Sui libri di storia si legge: “gli italiani sono stati protagonisti del più grande esodo migratorio della storia moderna”.

E oggi l’Italia, e la Sicilia, sono la porta dell’Occidente per le migrazioni africane, asiatiche, dei popoli più poveri che fuggono dalla guerra e dalla fame, preda di speculatori criminali più feroci di quelli che hanno taglieggiato i nostri emigrati tanti anni fa. Si lanciano per mare senza sapere nuotare, su barconi che cadono a pezzi, nelle mani di scafisti che li buttano in acqua per non incorrere nella legge che considera l’emigrazione “clandestina” un reato, tanto da scoraggiare spesso anche i pescatori che incrociano nei nostri mari, che rischiano di essere considerati “complici” se gli salvano la vita.

La legge del mare, legge naturale “non negoziabile” che i pescatori sentono come un dovere, come l’Antigone della tragedia greca che doveva seppellire il fratello ribelle anche sfidando la legge della città, impone di salvare i naufraghi, di portarli sulla terraferma, anche se il Creonte contemporaneo, la legge Bossi-Fini che ha istituito il reato di clandestinità, lo vorrebbe impedire.

E seppellire i morti ha segnato, dalla preistoria, il passaggio dalle caverne alla civiltà.
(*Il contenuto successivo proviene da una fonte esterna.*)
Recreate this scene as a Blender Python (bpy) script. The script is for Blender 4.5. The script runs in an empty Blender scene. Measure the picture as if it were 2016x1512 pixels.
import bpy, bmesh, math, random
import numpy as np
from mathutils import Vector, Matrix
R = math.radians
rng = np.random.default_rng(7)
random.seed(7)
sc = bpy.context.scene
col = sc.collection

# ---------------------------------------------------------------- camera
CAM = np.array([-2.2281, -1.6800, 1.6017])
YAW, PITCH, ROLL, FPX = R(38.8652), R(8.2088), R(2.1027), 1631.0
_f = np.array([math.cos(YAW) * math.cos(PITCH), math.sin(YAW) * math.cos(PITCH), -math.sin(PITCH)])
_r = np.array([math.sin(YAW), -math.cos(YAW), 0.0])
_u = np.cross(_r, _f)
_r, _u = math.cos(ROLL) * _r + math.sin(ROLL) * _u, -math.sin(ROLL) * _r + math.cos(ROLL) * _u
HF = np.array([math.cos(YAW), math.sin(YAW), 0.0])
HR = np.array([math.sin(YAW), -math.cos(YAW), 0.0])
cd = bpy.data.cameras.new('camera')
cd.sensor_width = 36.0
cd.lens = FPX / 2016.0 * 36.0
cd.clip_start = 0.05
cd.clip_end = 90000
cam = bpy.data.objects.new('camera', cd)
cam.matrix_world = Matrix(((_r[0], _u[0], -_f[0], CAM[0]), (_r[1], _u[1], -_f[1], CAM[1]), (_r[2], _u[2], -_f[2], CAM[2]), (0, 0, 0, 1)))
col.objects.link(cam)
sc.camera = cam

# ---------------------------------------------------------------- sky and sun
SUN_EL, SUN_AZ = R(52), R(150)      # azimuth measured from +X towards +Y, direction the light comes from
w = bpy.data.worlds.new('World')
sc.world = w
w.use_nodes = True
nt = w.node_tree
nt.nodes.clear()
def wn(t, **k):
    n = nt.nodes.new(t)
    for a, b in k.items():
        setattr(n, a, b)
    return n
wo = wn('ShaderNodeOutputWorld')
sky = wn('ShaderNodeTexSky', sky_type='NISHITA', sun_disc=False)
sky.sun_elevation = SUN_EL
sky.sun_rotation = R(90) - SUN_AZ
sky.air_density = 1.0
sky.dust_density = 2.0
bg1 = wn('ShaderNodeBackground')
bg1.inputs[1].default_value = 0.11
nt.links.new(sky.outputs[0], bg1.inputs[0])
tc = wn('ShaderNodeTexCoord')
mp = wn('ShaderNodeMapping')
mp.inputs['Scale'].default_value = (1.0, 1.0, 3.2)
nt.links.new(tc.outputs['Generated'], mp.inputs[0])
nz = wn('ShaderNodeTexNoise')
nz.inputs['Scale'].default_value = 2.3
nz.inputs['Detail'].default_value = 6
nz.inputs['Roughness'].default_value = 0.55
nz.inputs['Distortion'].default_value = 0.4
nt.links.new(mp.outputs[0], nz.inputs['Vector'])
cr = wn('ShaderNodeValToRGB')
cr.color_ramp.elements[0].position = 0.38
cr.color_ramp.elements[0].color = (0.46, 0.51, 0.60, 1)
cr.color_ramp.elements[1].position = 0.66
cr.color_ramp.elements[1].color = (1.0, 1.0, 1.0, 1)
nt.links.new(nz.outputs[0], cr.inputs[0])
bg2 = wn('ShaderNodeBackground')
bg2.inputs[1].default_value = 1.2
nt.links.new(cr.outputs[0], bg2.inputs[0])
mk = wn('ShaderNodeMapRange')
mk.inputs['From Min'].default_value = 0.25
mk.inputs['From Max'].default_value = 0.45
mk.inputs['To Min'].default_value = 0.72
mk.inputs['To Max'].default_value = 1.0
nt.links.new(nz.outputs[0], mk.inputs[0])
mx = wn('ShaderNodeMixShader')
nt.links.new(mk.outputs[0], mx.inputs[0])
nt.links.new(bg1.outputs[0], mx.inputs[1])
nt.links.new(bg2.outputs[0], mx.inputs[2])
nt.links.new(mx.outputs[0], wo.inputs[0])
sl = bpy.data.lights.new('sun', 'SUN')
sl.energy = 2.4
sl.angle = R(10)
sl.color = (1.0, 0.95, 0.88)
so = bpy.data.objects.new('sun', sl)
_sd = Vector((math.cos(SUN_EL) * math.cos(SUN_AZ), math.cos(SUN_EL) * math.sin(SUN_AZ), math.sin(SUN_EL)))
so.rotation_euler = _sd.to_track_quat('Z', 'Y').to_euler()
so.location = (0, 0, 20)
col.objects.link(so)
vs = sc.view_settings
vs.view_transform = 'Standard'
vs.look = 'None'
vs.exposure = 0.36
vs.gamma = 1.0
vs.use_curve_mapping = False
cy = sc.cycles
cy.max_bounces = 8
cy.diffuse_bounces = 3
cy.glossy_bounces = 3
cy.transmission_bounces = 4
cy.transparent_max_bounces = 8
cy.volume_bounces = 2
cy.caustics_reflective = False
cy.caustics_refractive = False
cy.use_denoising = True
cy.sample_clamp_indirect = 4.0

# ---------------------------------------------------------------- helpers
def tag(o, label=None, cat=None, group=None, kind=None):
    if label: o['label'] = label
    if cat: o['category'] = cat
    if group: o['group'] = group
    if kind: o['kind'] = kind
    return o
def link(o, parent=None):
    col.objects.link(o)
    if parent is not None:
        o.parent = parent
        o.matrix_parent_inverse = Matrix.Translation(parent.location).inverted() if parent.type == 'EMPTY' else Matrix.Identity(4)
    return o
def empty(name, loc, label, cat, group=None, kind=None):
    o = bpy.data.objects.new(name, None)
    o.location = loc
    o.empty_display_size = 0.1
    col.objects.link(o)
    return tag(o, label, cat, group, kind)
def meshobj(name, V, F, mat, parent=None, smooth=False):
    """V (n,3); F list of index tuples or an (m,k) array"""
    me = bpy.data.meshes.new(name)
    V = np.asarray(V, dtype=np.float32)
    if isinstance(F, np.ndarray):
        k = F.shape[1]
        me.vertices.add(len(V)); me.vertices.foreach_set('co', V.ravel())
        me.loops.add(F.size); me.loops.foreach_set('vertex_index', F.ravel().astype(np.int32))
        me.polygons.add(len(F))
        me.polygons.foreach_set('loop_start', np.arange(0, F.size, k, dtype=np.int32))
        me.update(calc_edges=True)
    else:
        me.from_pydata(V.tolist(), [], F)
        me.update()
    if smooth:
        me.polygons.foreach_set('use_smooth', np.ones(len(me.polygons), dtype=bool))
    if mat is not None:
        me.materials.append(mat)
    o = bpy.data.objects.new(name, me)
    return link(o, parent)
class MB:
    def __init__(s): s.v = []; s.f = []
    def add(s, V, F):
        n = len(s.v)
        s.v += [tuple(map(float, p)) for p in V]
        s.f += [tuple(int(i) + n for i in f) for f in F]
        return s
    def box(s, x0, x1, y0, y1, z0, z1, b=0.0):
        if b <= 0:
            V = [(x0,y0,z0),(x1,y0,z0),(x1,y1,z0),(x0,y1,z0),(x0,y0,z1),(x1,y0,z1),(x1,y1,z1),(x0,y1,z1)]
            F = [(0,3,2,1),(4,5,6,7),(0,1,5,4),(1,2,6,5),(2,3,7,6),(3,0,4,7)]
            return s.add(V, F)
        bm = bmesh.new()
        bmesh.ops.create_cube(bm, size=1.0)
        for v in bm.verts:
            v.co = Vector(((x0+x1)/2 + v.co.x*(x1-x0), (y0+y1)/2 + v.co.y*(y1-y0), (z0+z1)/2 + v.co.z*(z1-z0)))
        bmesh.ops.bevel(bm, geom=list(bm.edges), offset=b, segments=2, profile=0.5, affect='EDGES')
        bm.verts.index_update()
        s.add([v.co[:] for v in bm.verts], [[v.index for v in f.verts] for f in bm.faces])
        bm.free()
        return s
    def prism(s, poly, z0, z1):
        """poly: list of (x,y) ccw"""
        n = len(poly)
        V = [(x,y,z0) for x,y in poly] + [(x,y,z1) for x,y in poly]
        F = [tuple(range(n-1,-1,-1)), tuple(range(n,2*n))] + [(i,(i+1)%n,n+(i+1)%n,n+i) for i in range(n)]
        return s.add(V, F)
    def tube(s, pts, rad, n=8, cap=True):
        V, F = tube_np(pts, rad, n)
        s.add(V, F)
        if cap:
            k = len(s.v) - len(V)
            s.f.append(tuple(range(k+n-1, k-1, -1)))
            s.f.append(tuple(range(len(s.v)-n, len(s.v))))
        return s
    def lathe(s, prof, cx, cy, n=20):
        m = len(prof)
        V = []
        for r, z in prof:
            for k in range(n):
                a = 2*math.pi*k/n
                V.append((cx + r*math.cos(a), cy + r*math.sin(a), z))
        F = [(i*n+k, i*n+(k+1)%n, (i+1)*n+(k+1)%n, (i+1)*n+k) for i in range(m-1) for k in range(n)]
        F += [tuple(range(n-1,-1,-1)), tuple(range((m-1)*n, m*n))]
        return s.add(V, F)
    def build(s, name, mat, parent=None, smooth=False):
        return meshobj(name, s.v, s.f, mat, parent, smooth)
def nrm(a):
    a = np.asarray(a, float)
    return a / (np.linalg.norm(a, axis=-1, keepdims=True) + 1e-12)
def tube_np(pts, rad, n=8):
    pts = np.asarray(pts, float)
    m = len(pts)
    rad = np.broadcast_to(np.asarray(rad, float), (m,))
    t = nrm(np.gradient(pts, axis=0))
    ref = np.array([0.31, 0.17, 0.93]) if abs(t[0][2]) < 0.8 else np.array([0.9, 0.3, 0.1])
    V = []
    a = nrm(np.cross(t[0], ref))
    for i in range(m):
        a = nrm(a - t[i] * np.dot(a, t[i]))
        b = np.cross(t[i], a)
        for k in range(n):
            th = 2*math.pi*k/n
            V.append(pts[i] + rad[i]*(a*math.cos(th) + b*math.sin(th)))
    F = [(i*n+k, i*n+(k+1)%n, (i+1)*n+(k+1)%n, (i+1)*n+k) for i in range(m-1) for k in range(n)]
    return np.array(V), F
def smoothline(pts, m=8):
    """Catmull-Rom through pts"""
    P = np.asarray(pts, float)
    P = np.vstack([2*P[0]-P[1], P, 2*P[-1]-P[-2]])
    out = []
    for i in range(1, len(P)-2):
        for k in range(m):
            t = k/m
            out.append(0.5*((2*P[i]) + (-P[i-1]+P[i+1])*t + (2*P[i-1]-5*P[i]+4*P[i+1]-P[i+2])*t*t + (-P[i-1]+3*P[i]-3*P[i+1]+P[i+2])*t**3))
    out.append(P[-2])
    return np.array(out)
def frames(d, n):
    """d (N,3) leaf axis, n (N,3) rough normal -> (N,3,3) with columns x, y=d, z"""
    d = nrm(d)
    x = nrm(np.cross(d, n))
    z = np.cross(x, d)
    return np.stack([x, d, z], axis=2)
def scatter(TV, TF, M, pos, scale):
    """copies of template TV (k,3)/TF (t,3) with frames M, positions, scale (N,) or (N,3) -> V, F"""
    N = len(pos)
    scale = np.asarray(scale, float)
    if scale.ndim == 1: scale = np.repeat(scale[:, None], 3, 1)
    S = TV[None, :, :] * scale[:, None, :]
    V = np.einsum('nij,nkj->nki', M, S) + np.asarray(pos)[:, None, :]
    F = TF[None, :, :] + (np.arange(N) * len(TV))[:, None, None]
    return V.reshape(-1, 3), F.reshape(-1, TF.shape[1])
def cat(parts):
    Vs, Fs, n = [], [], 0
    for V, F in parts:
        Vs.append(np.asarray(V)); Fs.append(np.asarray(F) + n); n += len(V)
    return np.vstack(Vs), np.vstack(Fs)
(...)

Oggi nei nostri cimiteri siciliani sono state sepolte le ultime vittime della strage della globalizzazione, senza nome, con dei numeri per identificarle, accompagnate da preghiere delle diverse religioni dei popoli mediterranei ai quali appartenevano.

La piccola corona di fiori lanciata da Papa Francesco nel mare di Lampedusa qualche mese fa, è stato il primo riconoscimento “istituzionale” per migranti morti in mare della dignità di persone umane, la prima indicazione indiscutibile e perentoria delle priorità civili dell’Europa cristiana, oggi. Non bastano il cordoglio e la preghiera: ci vogliono scelte politiche, azioni efficaci in difesa della vita, di tutte le vite, a cominciare da quelle dei poveri.

La prima “questione morale” oggi si definisce rispetto alle garanzie elementari di giustizia e di dignità che siamo capaci di promuovere nelle nostre società “avanzate”. E le nostre prospettive di sviluppo obbligatoriamente devono incrociare la globalizzazione dei diritti, del lavoro e della pace in tutte le parti del mondo e in tutti i paesi della comunità internazionale. I cinesi “clandestini” che lavorano nei sottoscala per pochi centesimi al giorno sono l’altra faccia della crisi che chiude la FIAT a Termini Imerese e “delocalizza” le produzioni industriali in paesi in cui il lavoro delle persone umane si può comprare a poco prezzo, senza tante garanzie.

Cancellare la “clandestinità” deve significare anche fare emergere dal buio il lavoro, i diritti, l’uso delle risorse e la valorizzazione delle capacità. Fare finalmente dell’Italia “una repubblica democratica fondata sul lavoro”.

Anche la civiltà dell’Europa  misurerà su questo la sua modernità; e non sul contenimento dello spread, se vogliamo rendere ancora attuale la tradizione di civiltà dell’Occidente. Dove sono stati inventati i “diritti”, e il diritto, come si legge nei nostri libri di scuola.